## Instruction
Report all lines holding "that".

## Given material
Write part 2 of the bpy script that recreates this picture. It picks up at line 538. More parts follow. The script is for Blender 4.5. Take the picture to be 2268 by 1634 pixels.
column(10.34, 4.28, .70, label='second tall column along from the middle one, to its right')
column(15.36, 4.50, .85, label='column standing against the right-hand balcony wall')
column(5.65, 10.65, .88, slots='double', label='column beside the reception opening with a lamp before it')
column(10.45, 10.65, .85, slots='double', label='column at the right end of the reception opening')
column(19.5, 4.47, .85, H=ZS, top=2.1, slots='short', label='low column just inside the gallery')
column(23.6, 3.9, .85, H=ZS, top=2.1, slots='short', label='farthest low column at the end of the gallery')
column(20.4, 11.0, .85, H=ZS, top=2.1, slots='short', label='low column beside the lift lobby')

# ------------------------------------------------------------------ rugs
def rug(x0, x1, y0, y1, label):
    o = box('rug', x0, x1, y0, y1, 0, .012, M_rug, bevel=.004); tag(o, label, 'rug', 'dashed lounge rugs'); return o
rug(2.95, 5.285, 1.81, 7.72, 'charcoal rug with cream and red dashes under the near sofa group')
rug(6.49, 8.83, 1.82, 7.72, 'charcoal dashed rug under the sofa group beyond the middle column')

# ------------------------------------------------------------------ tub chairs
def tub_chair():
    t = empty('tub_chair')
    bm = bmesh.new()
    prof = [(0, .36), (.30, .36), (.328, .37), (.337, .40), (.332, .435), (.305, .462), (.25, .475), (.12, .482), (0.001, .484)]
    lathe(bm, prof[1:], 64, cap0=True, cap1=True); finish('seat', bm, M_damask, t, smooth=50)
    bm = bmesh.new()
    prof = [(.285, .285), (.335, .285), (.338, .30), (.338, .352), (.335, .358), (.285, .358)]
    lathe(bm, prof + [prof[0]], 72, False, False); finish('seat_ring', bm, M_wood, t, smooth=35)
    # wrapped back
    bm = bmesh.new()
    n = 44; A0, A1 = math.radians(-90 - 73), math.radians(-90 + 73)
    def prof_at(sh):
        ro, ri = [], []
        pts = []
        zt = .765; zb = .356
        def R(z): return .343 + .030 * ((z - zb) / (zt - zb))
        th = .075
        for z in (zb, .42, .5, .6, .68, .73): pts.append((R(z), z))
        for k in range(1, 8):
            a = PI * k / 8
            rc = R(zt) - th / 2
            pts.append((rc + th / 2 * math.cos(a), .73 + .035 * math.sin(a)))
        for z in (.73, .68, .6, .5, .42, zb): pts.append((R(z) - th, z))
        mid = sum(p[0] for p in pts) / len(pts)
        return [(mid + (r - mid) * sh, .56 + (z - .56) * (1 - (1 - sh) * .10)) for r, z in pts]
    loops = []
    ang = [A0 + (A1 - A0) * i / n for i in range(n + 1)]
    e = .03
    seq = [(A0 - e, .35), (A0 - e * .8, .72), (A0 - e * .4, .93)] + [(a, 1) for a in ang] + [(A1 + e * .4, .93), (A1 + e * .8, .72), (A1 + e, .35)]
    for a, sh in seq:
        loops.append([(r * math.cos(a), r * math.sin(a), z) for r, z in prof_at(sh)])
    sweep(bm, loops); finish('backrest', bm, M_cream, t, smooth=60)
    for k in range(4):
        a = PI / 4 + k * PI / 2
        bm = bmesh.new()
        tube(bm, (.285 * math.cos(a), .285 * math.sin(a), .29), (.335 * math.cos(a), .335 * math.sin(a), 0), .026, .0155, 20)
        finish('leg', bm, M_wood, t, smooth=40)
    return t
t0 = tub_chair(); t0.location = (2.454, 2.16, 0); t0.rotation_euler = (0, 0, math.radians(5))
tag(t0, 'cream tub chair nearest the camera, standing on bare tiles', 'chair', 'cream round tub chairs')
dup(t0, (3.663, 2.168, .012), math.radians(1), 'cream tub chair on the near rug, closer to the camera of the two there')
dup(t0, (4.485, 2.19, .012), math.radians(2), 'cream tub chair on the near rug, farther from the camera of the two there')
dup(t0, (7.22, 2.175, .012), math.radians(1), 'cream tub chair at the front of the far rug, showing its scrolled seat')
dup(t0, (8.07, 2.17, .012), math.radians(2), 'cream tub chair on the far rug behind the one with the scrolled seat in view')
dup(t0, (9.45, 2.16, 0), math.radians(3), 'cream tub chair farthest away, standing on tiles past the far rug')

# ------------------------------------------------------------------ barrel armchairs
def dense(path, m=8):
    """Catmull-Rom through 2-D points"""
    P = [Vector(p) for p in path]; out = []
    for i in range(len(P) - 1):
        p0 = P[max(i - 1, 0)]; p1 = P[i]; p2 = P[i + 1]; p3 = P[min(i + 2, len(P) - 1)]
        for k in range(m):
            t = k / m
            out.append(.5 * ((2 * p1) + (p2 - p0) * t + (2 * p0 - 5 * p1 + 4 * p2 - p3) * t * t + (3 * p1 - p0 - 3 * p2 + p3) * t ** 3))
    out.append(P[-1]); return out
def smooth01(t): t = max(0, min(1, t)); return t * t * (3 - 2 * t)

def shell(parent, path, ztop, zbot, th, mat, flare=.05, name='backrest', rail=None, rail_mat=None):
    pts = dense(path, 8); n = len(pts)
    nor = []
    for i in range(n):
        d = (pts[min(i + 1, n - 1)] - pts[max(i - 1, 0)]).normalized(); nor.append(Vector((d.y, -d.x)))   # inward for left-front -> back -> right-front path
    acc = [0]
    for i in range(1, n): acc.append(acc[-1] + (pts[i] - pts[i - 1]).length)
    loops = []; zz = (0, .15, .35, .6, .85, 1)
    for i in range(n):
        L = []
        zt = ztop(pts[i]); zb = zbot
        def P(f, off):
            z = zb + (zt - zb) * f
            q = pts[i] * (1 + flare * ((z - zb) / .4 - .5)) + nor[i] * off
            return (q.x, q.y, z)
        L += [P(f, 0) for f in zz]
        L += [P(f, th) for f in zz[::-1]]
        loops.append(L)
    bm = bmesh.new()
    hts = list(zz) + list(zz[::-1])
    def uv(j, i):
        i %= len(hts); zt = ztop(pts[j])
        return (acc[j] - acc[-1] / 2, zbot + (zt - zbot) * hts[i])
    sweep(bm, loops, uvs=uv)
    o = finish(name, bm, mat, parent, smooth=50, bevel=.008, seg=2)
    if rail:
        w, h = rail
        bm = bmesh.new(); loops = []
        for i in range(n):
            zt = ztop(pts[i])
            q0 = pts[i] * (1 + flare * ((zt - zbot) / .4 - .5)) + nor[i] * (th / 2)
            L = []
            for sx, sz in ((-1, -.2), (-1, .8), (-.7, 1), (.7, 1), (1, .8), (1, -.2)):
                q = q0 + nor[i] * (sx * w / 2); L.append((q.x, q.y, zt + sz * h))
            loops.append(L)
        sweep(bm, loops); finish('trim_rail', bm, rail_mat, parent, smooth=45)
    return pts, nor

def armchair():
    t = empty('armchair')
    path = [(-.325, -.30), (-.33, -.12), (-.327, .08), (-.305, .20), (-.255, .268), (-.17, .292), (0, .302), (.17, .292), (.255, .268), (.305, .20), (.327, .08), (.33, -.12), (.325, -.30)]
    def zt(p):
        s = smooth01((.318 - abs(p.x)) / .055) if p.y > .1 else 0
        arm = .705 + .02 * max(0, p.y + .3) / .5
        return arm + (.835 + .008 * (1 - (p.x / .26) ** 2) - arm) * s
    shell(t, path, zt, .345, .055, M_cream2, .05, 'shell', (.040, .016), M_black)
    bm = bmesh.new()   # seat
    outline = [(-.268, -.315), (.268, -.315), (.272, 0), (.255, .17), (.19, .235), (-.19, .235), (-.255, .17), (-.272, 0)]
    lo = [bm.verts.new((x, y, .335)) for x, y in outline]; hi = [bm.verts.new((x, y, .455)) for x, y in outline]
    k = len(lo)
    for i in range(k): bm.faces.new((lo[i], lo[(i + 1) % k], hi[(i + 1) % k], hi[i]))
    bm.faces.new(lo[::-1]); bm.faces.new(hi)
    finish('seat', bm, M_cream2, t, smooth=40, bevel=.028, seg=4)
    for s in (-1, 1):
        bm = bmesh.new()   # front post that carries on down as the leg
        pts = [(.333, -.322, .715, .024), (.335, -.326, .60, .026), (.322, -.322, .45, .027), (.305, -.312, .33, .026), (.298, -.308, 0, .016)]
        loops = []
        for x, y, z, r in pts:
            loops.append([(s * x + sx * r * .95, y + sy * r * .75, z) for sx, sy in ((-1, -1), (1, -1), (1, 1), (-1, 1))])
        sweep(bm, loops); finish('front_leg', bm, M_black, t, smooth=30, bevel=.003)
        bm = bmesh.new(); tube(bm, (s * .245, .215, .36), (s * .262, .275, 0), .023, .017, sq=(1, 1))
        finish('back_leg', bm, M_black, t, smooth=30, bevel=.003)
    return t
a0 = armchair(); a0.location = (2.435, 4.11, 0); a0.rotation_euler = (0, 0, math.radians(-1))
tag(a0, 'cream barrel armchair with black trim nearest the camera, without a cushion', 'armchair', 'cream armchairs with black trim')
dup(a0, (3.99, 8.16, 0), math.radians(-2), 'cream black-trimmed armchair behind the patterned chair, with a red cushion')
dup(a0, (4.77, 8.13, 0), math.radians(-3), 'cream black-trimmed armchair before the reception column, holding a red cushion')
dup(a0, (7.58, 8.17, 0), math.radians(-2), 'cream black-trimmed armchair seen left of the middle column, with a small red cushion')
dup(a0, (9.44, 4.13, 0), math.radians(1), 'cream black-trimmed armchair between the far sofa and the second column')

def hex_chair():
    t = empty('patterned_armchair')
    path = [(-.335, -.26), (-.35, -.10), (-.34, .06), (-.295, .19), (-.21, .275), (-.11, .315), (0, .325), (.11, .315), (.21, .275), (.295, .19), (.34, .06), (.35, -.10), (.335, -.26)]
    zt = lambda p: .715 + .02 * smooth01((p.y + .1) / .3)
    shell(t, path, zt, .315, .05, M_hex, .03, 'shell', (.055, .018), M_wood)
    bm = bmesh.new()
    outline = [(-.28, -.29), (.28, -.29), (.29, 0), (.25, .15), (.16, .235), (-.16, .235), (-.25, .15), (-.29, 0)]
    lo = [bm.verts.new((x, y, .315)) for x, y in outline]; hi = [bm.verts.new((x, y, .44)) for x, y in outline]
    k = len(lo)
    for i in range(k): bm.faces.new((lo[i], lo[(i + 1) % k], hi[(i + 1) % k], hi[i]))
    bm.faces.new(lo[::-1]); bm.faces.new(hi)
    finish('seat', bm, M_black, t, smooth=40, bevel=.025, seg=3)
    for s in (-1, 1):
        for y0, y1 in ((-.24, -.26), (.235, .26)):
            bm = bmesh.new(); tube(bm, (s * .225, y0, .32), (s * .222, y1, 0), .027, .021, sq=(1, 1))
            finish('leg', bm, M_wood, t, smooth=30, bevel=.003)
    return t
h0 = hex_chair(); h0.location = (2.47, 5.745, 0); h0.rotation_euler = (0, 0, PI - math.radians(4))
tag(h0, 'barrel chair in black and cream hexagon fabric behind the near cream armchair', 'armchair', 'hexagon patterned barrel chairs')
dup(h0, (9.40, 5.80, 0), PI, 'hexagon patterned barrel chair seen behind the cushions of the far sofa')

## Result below
Write part 2 of the bpy script that recreates this picture. It picks up at line 538. More parts follow. The script is for Blender 4.5. Take the picture to be 2268 by 1634 pixels.
        bm = bmesh.new()   # front post that carries on down as the leg